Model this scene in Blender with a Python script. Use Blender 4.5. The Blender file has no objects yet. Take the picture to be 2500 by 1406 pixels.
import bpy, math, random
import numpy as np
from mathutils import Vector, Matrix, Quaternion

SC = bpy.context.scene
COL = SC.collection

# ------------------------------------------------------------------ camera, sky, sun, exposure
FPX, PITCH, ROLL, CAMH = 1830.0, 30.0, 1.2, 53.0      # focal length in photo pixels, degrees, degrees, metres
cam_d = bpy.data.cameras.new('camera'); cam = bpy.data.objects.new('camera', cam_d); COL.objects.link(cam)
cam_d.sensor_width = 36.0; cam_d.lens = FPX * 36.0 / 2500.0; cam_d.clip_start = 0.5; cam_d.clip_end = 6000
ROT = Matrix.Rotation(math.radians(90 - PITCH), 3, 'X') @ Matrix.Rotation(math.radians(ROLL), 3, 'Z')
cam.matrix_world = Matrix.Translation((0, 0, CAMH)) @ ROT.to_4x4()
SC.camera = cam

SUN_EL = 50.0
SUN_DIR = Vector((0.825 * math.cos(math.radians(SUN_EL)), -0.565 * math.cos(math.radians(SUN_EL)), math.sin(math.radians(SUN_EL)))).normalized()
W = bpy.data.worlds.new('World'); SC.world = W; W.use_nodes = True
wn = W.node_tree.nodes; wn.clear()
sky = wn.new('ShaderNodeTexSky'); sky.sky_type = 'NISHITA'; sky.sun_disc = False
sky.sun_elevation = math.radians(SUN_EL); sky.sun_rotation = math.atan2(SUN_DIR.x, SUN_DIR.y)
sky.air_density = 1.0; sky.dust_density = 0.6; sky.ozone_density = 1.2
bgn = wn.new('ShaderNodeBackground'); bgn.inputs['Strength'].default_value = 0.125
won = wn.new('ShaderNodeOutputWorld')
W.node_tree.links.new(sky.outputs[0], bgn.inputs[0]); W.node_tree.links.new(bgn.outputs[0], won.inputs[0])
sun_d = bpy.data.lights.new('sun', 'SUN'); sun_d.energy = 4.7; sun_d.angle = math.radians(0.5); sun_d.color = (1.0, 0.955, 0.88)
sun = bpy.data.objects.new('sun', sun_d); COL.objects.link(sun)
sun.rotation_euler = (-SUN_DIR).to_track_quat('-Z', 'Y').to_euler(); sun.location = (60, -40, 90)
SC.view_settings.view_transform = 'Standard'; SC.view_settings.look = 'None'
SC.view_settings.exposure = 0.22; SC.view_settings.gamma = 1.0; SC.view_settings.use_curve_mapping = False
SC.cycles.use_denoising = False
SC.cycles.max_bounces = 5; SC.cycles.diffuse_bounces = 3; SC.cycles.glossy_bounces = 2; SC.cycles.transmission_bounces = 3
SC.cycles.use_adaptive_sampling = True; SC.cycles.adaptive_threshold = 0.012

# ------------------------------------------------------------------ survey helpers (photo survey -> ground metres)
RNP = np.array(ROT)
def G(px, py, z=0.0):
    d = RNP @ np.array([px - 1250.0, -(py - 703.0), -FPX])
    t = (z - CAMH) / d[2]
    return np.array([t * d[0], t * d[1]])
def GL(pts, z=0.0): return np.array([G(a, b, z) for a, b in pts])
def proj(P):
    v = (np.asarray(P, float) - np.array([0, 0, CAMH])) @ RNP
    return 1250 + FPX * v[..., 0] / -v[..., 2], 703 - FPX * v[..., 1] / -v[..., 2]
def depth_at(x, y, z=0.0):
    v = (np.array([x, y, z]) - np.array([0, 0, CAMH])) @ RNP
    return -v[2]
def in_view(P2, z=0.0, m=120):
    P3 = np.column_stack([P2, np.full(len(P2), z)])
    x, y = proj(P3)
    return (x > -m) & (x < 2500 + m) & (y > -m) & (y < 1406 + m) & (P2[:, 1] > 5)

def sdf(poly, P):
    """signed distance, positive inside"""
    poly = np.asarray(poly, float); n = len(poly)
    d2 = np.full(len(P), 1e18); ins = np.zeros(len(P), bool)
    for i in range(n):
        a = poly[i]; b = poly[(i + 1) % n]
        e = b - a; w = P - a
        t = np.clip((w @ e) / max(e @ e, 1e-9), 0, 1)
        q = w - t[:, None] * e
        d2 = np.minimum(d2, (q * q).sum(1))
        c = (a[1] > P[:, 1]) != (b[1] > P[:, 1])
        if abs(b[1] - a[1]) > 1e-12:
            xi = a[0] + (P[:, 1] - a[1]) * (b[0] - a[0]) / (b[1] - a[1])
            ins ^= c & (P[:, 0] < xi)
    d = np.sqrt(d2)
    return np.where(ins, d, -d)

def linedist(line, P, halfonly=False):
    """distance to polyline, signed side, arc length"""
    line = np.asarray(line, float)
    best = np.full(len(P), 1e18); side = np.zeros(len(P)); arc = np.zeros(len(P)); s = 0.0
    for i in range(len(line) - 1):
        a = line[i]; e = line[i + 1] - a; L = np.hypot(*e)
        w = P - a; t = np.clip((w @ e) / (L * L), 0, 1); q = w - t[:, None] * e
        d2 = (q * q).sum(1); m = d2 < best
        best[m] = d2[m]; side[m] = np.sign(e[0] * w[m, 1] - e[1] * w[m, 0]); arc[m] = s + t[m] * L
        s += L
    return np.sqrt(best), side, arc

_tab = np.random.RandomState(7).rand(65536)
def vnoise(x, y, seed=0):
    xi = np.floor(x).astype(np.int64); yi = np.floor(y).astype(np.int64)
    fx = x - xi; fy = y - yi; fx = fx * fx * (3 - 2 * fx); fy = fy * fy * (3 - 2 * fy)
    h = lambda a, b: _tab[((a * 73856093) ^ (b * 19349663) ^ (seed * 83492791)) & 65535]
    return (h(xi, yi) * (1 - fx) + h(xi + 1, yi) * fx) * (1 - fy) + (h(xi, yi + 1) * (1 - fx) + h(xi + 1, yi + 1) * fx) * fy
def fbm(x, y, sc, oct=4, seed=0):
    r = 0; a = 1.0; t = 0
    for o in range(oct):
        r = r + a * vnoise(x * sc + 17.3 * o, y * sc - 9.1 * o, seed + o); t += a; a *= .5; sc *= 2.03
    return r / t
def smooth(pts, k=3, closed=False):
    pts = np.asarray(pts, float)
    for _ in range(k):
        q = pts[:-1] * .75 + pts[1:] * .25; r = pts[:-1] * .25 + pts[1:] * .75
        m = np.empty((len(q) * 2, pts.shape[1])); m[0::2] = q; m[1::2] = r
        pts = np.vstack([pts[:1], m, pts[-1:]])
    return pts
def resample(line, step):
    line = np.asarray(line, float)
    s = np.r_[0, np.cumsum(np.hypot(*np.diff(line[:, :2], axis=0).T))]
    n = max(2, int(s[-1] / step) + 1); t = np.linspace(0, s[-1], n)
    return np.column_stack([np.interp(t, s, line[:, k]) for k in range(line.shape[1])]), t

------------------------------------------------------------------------

(INSTRUCTIONS TO FOLLOW)
The lines from the top of the data above down to the line containing "COL = SC.collection" are to be copied exactly; no other line should appear.

(ANSWER)
Model this scene in Blender with a Python script. Use Blender 4.5. The Blender file has no objects yet. Take the picture to be 2500 by 1406 pixels.
import bpy, math, random
import numpy as np
from mathutils import Vector, Matrix, Quaternion

SC = bpy.context.scene
COL = SC.collection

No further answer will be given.